Problem to solve: Copy out, unchanged, every line from the start of the records to the line that contains "SC.camera = cam", and stop there.

Supplied entries:

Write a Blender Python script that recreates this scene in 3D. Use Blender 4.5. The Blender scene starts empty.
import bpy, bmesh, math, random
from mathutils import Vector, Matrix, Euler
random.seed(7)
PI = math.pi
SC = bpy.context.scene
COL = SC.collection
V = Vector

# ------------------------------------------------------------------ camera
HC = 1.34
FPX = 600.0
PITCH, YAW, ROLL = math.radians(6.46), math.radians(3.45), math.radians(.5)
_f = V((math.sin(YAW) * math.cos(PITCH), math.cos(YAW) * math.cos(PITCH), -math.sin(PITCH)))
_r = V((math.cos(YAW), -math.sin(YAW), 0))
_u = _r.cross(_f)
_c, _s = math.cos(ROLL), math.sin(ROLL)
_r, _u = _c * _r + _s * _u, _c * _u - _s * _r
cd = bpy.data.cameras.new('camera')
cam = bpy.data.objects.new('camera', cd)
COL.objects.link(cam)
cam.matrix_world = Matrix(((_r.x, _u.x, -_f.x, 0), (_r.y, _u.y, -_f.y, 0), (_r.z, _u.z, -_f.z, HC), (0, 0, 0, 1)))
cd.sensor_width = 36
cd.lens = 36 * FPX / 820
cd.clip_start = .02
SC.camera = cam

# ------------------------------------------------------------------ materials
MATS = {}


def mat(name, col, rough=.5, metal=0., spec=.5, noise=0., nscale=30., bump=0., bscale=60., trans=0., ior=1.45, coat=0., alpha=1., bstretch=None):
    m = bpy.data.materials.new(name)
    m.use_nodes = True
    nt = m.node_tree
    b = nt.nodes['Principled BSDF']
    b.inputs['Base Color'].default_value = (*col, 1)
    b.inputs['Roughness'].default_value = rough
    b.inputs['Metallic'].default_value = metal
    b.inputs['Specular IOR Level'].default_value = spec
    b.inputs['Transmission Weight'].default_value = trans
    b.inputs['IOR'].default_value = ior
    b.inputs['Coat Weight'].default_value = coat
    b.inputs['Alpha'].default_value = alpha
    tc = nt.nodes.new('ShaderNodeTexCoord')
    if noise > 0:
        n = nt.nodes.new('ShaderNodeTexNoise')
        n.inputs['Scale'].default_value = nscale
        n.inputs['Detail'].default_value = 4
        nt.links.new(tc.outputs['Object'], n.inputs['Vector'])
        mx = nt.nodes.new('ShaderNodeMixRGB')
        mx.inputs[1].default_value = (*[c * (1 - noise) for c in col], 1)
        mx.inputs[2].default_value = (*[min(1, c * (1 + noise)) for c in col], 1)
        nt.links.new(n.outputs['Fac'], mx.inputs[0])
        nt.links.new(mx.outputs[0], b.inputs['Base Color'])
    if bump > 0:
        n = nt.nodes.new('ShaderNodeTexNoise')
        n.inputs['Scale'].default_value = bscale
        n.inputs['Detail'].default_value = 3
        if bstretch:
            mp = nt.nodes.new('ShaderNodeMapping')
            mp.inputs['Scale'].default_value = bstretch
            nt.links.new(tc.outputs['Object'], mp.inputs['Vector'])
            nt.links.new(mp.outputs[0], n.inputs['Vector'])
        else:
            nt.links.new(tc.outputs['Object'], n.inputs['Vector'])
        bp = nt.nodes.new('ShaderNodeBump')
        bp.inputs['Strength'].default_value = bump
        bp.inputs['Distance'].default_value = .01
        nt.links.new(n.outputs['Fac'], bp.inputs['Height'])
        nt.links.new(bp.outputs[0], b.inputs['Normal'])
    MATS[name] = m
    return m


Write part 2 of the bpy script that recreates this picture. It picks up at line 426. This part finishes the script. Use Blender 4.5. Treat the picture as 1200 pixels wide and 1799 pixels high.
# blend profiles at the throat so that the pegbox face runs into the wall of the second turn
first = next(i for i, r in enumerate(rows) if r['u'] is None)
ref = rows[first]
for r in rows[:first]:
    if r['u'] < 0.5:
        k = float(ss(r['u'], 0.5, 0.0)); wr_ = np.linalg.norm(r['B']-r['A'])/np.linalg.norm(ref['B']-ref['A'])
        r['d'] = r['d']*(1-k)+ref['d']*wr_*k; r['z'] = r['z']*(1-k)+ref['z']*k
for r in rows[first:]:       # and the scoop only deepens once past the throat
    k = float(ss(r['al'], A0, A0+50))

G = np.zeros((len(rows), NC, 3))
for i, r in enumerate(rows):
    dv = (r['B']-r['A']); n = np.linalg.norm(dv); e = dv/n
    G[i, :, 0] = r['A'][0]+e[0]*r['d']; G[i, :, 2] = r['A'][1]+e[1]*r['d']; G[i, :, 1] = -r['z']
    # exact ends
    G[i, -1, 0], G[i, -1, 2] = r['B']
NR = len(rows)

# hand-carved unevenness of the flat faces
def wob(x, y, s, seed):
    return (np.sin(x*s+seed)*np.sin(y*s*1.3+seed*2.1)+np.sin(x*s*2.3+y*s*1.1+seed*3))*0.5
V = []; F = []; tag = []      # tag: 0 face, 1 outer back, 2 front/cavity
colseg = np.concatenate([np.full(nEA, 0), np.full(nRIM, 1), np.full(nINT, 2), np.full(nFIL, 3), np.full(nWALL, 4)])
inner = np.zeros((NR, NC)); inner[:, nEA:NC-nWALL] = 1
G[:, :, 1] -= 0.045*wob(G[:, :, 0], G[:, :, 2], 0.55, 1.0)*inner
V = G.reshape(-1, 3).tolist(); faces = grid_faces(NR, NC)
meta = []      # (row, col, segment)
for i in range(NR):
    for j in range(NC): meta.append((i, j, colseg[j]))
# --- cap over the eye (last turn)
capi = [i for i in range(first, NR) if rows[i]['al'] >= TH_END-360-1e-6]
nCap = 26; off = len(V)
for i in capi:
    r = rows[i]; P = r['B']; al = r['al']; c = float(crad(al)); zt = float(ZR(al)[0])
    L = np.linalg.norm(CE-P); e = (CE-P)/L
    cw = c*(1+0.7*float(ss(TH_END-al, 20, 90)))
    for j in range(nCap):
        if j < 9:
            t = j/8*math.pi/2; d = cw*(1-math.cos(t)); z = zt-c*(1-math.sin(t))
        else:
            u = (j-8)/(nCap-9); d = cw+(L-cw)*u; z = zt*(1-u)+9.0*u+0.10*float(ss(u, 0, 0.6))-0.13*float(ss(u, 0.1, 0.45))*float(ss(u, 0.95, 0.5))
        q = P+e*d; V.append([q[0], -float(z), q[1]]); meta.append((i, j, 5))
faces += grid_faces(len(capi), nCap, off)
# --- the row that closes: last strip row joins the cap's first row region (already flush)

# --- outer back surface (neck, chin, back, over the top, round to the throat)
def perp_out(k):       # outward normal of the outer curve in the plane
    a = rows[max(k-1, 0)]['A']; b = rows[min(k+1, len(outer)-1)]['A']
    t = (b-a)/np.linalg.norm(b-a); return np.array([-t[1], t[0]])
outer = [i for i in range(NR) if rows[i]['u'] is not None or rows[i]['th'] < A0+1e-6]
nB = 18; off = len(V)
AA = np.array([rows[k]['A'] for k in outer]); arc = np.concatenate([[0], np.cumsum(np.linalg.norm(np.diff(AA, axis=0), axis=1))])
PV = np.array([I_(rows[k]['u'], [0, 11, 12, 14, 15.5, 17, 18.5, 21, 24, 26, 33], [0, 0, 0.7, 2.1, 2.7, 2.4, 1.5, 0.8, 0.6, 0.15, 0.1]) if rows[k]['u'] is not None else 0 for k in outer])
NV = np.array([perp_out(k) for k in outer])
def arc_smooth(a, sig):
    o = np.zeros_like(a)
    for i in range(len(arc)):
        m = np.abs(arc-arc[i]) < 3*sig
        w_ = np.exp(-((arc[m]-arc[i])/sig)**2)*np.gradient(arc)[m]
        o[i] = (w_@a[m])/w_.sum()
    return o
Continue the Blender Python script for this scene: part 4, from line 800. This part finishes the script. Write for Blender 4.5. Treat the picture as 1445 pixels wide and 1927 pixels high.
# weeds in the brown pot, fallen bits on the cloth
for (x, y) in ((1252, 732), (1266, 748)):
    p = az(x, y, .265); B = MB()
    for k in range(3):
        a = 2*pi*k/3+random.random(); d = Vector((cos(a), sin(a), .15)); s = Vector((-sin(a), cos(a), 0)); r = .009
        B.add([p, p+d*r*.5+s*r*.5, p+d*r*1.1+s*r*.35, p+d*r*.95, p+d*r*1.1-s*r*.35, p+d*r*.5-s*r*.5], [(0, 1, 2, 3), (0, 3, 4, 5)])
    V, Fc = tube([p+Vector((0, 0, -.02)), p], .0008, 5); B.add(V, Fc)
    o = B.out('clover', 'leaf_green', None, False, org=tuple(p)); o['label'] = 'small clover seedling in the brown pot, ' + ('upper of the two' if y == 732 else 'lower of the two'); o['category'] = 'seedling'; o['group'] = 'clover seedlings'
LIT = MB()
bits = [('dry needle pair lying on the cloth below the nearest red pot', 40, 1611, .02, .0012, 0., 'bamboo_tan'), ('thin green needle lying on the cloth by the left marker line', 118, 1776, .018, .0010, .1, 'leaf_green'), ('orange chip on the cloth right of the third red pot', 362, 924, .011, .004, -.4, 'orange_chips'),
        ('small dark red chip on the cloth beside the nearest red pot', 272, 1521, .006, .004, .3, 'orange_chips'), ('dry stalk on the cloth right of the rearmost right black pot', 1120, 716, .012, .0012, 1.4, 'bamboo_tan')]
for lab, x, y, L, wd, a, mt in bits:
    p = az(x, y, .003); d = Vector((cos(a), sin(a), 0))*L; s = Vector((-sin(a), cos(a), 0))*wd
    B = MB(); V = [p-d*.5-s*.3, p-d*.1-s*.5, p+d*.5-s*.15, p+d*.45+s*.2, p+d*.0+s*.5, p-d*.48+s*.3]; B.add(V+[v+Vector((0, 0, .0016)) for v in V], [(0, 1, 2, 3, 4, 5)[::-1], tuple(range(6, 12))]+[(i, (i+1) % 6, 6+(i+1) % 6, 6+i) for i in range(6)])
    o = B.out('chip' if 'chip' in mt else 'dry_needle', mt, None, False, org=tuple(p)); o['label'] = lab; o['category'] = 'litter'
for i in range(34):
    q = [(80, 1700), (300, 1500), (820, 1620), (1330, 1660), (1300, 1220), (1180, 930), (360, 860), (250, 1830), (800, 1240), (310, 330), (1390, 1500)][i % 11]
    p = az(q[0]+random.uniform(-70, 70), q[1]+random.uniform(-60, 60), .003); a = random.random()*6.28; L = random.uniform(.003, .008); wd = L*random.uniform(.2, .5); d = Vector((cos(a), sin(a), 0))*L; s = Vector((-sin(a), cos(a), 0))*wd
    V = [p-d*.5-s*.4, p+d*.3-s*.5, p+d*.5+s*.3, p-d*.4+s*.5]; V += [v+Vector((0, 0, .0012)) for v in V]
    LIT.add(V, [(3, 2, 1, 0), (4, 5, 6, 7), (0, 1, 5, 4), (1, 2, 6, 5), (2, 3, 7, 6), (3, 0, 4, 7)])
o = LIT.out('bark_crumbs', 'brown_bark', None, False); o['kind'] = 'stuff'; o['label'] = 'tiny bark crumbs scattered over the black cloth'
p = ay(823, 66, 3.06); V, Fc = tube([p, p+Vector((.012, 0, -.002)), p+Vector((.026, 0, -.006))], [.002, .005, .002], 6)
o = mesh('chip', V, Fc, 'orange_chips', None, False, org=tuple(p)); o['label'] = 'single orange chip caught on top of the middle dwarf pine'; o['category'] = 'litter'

The answer:
Write a Blender Python script that recreates this scene in 3D. Use Blender 4.5. The Blender scene starts empty.
import bpy, bmesh, math, random
from mathutils import Vector, Matrix, Euler
random.seed(7)
PI = math.pi
SC = bpy.context.scene
COL = SC.collection
V = Vector

# ------------------------------------------------------------------ camera
HC = 1.34
FPX = 600.0
PITCH, YAW, ROLL = math.radians(6.46), math.radians(3.45), math.radians(.5)
_f = V((math.sin(YAW) * math.cos(PITCH), math.cos(YAW) * math.cos(PITCH), -math.sin(PITCH)))
_r = V((math.cos(YAW), -math.sin(YAW), 0))
_u = _r.cross(_f)
_c, _s = math.cos(ROLL), math.sin(ROLL)
_r, _u = _c * _r + _s * _u, _c * _u - _s * _r
cd = bpy.data.cameras.new('camera')
cam = bpy.data.objects.new('camera', cd)
COL.objects.link(cam)
cam.matrix_world = Matrix(((_r.x, _u.x, -_f.x, 0), (_r.y, _u.y, -_f.y, 0), (_r.z, _u.z, -_f.z, HC), (0, 0, 0, 1)))
cd.sensor_width = 36
cd.lens = 36 * FPX / 820
cd.clip_start = .02
SC.camera = cam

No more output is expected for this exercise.